23. The invention claimed in claim 22 wherein said piston includes a forward socket portion receiving and supporting said female contact element and a depending portion extending rearwardly from said socket portion and defining an interior recess, said socket portion, said female contact element and said guide means defining a conduit for said evolved gas, said interior recess communicating with said conduit.

24. The invention claimed in claim 22 wherein said depending portion includes a circumferentially exterior surface having radial projections at opposite axial ends, said contactor means being disposed axially between said projections and thereby restrained against axial movement relative to said contact assembly.

25. The invention claimed in claim 21 wherein said contactor means comprises a strip member including first resilient contact fingers extending therefrom and engaging said conductive member wall and second resilient contact fingers extending therefrom and engaging said female contact assembly, said first fingers being of greater extending length from said strip member than said second fingers.

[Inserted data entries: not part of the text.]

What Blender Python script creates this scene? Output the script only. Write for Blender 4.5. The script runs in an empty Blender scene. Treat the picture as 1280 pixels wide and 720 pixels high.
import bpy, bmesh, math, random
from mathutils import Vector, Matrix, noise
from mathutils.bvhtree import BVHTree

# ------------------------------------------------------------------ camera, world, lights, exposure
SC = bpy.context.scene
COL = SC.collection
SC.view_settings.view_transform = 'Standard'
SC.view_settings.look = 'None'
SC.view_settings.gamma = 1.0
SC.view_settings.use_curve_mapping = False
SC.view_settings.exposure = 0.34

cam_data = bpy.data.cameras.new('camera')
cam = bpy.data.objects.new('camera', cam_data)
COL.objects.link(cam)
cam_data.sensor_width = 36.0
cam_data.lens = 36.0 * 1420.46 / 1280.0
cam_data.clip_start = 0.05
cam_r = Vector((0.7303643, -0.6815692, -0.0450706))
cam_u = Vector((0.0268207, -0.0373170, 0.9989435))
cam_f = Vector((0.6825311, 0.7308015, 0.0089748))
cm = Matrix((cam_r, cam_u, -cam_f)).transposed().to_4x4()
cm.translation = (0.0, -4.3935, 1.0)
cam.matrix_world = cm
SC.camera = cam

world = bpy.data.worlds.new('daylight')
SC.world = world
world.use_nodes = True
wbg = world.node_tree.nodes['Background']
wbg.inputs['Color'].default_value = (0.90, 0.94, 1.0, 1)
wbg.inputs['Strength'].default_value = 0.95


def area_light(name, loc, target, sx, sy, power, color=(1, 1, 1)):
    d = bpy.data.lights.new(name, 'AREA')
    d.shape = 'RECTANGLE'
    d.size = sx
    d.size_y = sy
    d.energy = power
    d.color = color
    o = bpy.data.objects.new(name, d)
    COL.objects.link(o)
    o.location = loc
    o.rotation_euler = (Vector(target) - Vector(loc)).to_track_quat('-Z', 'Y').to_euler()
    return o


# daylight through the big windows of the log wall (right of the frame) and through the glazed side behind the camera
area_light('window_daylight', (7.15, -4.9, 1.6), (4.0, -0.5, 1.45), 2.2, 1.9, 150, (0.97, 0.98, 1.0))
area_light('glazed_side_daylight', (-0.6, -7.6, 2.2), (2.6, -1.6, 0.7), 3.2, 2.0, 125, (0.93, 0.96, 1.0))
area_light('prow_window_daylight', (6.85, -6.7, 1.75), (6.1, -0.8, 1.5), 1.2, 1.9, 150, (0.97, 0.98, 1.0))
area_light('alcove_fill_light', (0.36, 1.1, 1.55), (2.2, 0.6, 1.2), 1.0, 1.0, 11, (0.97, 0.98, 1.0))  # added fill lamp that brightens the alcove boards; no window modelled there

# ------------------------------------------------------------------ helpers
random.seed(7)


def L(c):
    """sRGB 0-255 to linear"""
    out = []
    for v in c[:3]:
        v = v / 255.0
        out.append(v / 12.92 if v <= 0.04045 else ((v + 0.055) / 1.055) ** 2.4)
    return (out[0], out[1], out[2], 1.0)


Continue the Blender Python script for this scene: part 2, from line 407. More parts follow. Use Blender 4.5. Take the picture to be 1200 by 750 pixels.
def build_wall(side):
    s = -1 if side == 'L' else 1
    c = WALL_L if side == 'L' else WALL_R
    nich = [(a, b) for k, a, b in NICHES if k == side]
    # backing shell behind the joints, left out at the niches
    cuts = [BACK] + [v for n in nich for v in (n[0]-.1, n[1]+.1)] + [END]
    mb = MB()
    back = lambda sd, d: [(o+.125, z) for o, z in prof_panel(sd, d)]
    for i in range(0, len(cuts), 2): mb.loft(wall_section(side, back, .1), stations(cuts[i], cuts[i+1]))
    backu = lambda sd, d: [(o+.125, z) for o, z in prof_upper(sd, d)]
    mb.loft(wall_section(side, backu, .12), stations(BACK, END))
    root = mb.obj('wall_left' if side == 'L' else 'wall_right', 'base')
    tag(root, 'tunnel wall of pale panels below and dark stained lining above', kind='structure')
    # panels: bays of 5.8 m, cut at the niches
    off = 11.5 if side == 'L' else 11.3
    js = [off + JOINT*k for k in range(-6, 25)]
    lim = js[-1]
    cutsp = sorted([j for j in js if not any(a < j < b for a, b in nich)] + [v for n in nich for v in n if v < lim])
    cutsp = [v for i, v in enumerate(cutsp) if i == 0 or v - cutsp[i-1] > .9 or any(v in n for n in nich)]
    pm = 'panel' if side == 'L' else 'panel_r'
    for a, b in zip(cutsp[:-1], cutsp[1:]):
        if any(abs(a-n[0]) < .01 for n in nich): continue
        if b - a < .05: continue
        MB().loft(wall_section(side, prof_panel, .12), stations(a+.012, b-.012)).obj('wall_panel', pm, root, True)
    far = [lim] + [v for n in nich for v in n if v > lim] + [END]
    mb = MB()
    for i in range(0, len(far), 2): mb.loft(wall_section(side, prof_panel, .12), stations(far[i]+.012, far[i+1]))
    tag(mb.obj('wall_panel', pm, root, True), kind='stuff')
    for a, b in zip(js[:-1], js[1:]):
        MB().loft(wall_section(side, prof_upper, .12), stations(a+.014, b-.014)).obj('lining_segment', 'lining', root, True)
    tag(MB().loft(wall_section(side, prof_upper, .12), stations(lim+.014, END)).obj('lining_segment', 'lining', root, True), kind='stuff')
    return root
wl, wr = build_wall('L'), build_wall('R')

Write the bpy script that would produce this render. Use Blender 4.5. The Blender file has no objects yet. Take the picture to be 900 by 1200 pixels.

26. The invention claimed in claim 21 wherein said female contact assembly further includes an insulative tubular member secured to said female contact element and fixedly supporting said guide means.

27. The invention claimed in claim 26 wherein said female contact assembly further includes a nosepiece member supported by said tubular member forwardly of said guide means, said nosepiece member incorporating a valve openable by said male contact element upon insertion thereof in said housing and closeable upon withdrawal of said male contact element from said housing.

28. The invention claimed in claim 26 wherein said housing includes an insulative sleeve extending axially forwardly of said conductive member in encircling relation to said tubular member, said insulative sleeve and said tubular member tapering radially over progressive axial extents thereof without radial step discontinuities.